Why Frank Ntilikina Should Be Starting For New York

Coming into his first bit of playing time as a Knick, in a pre-season game against the Brooklyn Nets, the jury was still out on Frank Ntilikina. He was meant to be Phil Jackson's guy: a defense-first point guard with a long wingspan who wouldn't be demanding the ball on offensive possessions. In a system like the Triangle, which makes ball caretakers out of point guards, he would be perfect. Then Jackson gets himself relieved of his post, and suddenly Phil's Guy becomes Nobody's Guy. Now, Frank might be a physical reminder of Jackson's entire fumbling tenure (I give him no credit for Porzingis, contrary to the "lolknicks" stereotype New York has drafted pretty well in the past decade when they've actually had draft picks thanks to excellent scouting teams), but that's not to say he sucks.

If anything his first game (albeit a preseason one) as a Knick highlighted two key reasons why he should be the starting point guard, beyond the need for minutes just to develop as a player.

1. Who Ntilikina is

As a 6"4 guard with a 7"3 wingspan, Ntilikina has all the physical tools to be an elite perimeter defender. He can stymie opposing shooters and contain slashers with his long arms, and while he could absolutely rack up steals with that confounding wingspan, it's not in his nature to gamble on them every time ala Russell Westbrook. Not that it's saying much, as New York were just godawful at defending the perimeter last season, but Ntilikina's our best hope of rectifying that this year as New York searches for a new identity.

That identity may very well be based on hard-nosed defense and running shooting threats off the three-line.
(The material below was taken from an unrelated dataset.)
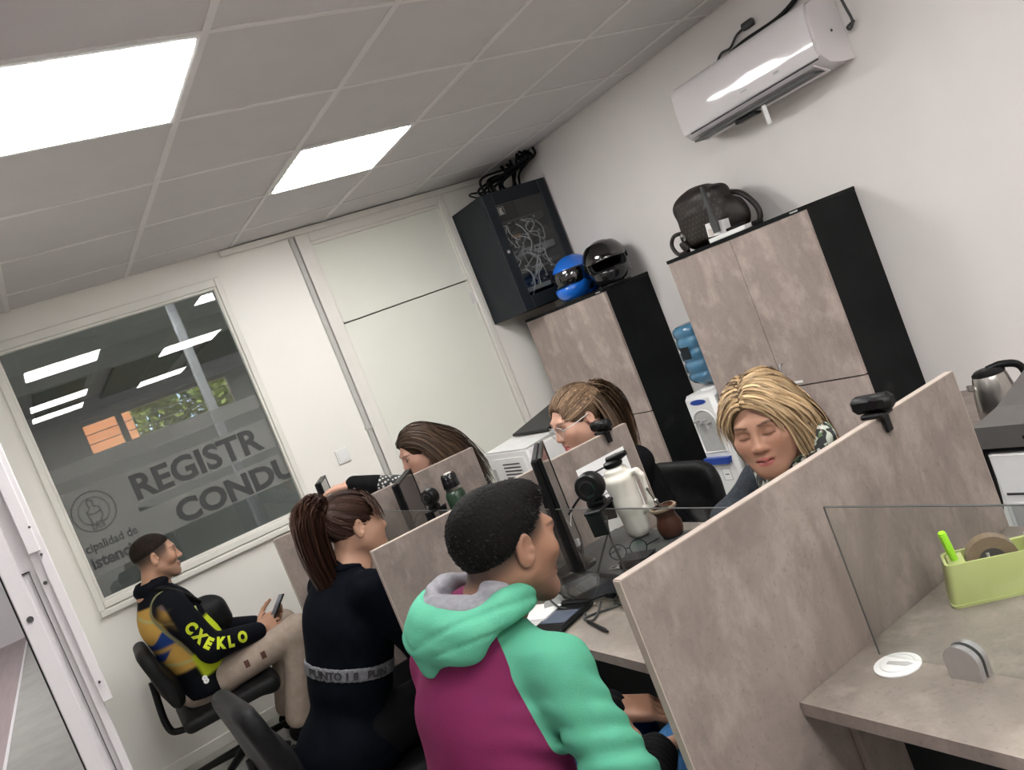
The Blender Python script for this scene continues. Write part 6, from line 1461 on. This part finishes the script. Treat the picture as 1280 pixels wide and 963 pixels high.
s = SDF((.03, 4.20, .38), (.75, 4.95, 1.10), .0065); torso_cloth(s, JC, 1.06, RtC, 1.12, .045); shoulder_cloth(s, JC, .055, .070); sleeve(s, JC, 'R', (.076, .066, .050), .93); sleeve(s, JC, 'L', (.076, .066, .050), .93)
nbC = A_(JC['neck']); uC = RtC[:, 2]
s.chain([nbC + RtC @ A_((.064 * cos(t), .064 * sin(t) + .004, .040)) for t in np.linspace(0, 2 * pi, 20)], [.018] * 20, .015); s.cone(nbC, nbC + uC * .035, .072, .068, .02); s.ell(nbC + uC * .10, (.056, .056, .075), .0, True, RtC)
s.half((0, 0, .44), (0, 0, -1)); s.warp(folds(.0055, 30, 71)); V, Q = s.mesh(); V = smooth_np(V, Q, 1)
L = (V - A_(JC['pelvis'])) @ RtC; lf = (A_(JC['neck']) - A_(JC['pelvis'])) @ RtC; x, y, z = L.T
arm = np.minimum(seg_dist(V, [JC['shR'], JC['elR'], JC['wrR']], [.082, .080, .07]), seg_dist(V, [JC['shL'], JC['elL'], JC['wrL']], [.082, .080, .07]))
col = np.tile(A_((.0055, .0062, .009)), (len(V), 1))
def paint(w, c): 
    global col
    col = col * (1 - w[:, None]) + A_(c)[None] * w[:, None]
torso_m = soft(arm, -.004, .004)
backp = torso_m * soft(-y, .005, .02) * soft(z, .10, .12) * (1 - soft(z, .455, .465))
paint(backp, (.50, .30, .075))
bl = soft(np.sin(26 * z + 9 * x + 1.2 * np.sin(30 * y)) , .15, .3) * soft(np.abs(z - .25), .0, .02); paint(backp * bl, (.02, .05, .20))
paint(backp * soft(.012 - np.abs(np.sin(13 * z + 4.5 * x + .5)) * .1, 0, .006) , (.40, .36, .15))
paint(soft(.010 - np.abs(arm - .010), 0, .004) * soft(z, .12, .2) * (y < .03), (.22, .22, .12))
waist = torso_m * soft(.17 - z, 0, .012) * soft(z, .035, .05) * soft(y, -.03, -.01); paint(waist, (.50, .60, .03))
chestn = torso_m * soft(y, .04, .06) * (1 - soft(z, .27, .29)) * soft(z, .10, .12); paint(chestn, (.50, .60, .03))
jk = nobj('jacket', V, Q, mat('black_sport_jacket', (1, 1, 1, 1), .7, attr='tint', bump=.08, bscale=240, spec=.05), tC, col=col); jk['label'] = 'black jacket with yellow sleeve lettering and a yellow and blue back panel'
bvC = bvh(V, Q)
M['neonc'] = cloth('neon_yellow_print', (.55, .64, .03, 1), (.60, .69, .05, 1))
shR, elR, wrR = A_(JC['shR']), A_(JC['elR']), A_(JC['wrR'])
letters = 'CXEKLO'; path = [shR + (elR - shR) * .42, elR + (shR - elR) * .10, elR + (wrR - elR) * .30, elR + (wrR - elR) * .72]
seg = np.r_[0, np.cumsum([np.linalg.norm(path[i + 1] - path[i]) for i in range(3)])]
vw = nrm(elR - A_((0, 0, CAM_Z)))
for i, chh in enumerate(letters):
    u = seg[-1] * (i + .1) / 6; p = A_([np.interp(u, seg, [q[a] for q in path]) for a in range(3)]); p2 = A_([np.interp(min(u + .05, seg[-1]), seg, [q[a] for q in path]) for a in range(3)]); p1 = A_([np.interp(max(u - .04, 0), seg, [q[a] for q in path]) for a in range(3)])
    ex = nrm(p2 - p1); ey = nrm(np.cross(ex, vw)) * -1
    if ey[2] < 0: ey = -ey
    mb = sub_text(text_mb(chh, .070, p - ey * .025, ex, ey, .0008, .0045, 'LEFT', .85)); decal('sleeve_lettering', mb, bvC, vw, M['neonc'], jk, .004)
mb = sub_text(text_mb('8', .05, A_(JC['pelvis']) + RtC @ A_((.17, -.035, .015)), nrm((.9, .25, .1)), nrm((-.1, 0, 1)), .0008, .003)); decal('white_print', mb, bvC, vw, M['paper'], jk, .0015)
s = SDF((.28, 4.36, .58), (.62, 4.78, .95), .006); s.ell(A_((.435, 4.56, .775)), (.075, .115, .10), 0, R=RtC); s.rbox(A_((.465, 4.55, .755)), (.045, .09, .075), .04, .03, R=RtC); s.warp(folds(.003, 40, 3)); V, Q = s.mesh()
pch = nobj('front_pouch', smooth_np(V, Q, 1), Q, M['blackfab'], tC); pch['label'] = 'black crossbody pouch worn on the chest'
obj('pouch_strap', MB().tube(curve_pts([tuple(A_((.44, 4.50, .86))), (.39, 4.43, .93), (.31, 4.46, 1.005), (.23, 4.56, 1.0)], 6), .011, 6), M['blackfab'], tC, 60)
obj('pouch_badge', MB().box((.40, 4.432, .845), (.02, .004, .035), .4), M['lime'], tC); obj('pouch_patch', MB().box((.382, 4.424, .872), (.018, .004, .014), .4), M['greylight'], tC)
M['beige'] = cloth('beige_trouser_cloth', (.31, .25, .205, 1), (.37, .30, .25, 1), sc=30); M['brownp'] = cloth('brown_print', (.09, .045, .035, 1))
tr = trousers(tC, JC, M['beige'], (.092, .076, .066))
me = tr.data; vv = np.empty(len(me.vertices) * 3, np.float32); me.vertices.foreach_get('co', vv); Wt = np.array(wmat(tC)); VV = vv.reshape(-1, 3) @ Wt[:3, :3].T + Wt[:3, 3]
qq = np.empty(len(me.loops), np.int32); me.loops.foreach_get('vertex_index', qq); bvT = bvh(VV, qq.reshape(-1, 4))
for dx in (0, .045, .085):
    mb = MB(); o = A_((.50 + dx, 4.38, .485)); 
    for a in range(2):
        for b in range(4): mb.add([o + A_((.006 * a * 2, 0, .009 * b)), o + A_((.006 * a * 2 + .012, 0, .009 * b)), o + A_((.006 * a * 2 + .012, 0, .009 * b + .009)), o + A_((.006 * a * 2, 0, .009 * b + .009))], [(0, 1, 2, 3)])
    if dx != .045: decal('trouser_print', mb, bvT, vw, M['brownp'], tr, .0015)
shoes(tC, JC, M['shoek'])
ph = thing('smartphone', 'dark smartphone held by the man in the black and yellow jacket', 'phone', (.76, 4.53, .63))
obj('phone_body', MB().box((.765, 4.525, .655), (.145, .072, .009), Matrix.Rotation(-.75, 3, 'Y') @ Matrix.Rotation(.15, 3, 'Z'), .003), M['blackgl'], ph); obj('phone_screen', MB().box((.762, 4.525, .6598), (.132, .064, .0008), Matrix.Rotation(-.75, 3, 'Y') @ Matrix.Rotation(.15, 3, 'Z')), M['padscr'], ph)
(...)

A less-physical, no hand-checking version of the 90's Ewing Knicks, perhaps. The idea that it's impossible to do a full rebuild in New York has been pretty much torpedoed at this point; I think most Knick fans at this point could deal with a losing team (well, they've been dealing with a losing team for a while now) as long as the players show effort and consistency.

His sense of poise and timing on the defensive end also come through on his distribution of the ball as well. It reminds you a little of how James Harden played as point guard on last year's Rockets squad, in the sense that Harden would often look relaxed and calm while sizing up an opponent, and would never look particularly fast or frantic in his playing style, but yet somehow always found his man with a neat little pocket pass. Slow and steady, if you will.

That being said, Ntilikina looked unselfish to a fault at times against the Nets. One such time occurred in a particular passage of play where Ntilikina zipped by his man to the basket and, instead of scoring an easy the layup, dumped the ball off to Enes Kanter who was immediately fouled. More than likely this was just rookie nerves, but it should be nipped in the bud early if Ntilikina is to see himself as and eventually become an offensive threat.

2. Who everyone else is

Despite the point guard position being the most stacked with talent across the NBA, it's horrifyingly thin in New York. Ron Baker, Jarret Jack and Ramon Sessions aren't exactly names that leap off the page, but they've all we got apart from Ntilikina. 

To be honest, I don't mind Ron Baker; he's a scrappy young guy who hustles hard and can hit shots. It's hard to see him make a starting spot anytime soon unless he takes a quantum leap in development, but I think he could be an interesting spark-plug-type bench fixture for years to come.

Jarret Jack and Ramon Sessions are woeful. Sessions has at least showed some decent passing play in the pre-season so far, and the fact that he wants to get the young guys involved early redeems him slightly. Jack, however, hasn't lost his me-first gunning mentality and has no business being on the floor unless the Knicks are playing a must-lose game and they need a Tank Commander. It's just not fair to subject New York fans to 2 long years of Sasha Vujacic followed by this shiny-foreheaded flaming garbage pile. 

There's nothing for the Knicks to lose (apart from losing the games themselves, but that's kind of our goal this year) by giving Frank the starting job.